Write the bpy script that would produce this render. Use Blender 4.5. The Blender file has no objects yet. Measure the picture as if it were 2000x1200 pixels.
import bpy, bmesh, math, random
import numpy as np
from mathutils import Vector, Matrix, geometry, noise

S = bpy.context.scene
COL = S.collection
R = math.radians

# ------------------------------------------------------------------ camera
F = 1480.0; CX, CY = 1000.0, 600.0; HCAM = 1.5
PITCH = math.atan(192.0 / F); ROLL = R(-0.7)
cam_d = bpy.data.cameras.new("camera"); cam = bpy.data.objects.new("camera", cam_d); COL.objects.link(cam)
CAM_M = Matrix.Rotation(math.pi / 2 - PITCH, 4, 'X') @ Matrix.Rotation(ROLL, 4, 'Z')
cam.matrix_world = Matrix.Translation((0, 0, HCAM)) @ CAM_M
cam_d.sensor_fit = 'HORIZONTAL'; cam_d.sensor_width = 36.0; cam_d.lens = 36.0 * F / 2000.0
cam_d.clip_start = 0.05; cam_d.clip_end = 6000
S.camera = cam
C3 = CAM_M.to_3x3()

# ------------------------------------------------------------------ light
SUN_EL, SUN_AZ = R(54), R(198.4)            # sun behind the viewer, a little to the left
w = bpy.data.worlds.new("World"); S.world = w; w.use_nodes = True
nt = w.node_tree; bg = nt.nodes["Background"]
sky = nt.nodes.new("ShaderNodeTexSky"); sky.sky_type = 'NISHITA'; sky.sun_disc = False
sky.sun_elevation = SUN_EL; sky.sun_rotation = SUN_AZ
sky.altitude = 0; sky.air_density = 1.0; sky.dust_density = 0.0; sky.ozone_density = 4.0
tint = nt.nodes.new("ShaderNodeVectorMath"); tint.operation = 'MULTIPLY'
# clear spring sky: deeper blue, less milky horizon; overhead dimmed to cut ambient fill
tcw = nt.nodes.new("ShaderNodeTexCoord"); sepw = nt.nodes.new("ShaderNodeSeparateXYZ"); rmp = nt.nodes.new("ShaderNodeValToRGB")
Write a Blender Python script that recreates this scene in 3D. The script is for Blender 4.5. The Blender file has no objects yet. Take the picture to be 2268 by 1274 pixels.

▸ Directions
Starting at the first line of the material above, reproduce each line exactly up to and including the line with "R = math.radians".

▸ Correct result
Write the bpy script that would produce this render. Use Blender 4.5. The Blender file has no objects yet. Measure the picture as if it were 2000x1200 pixels.
import bpy, bmesh, math, random
import numpy as np
from mathutils import Vector, Matrix, geometry, noise

S = bpy.context.scene
COL = S.collection
R = math.radians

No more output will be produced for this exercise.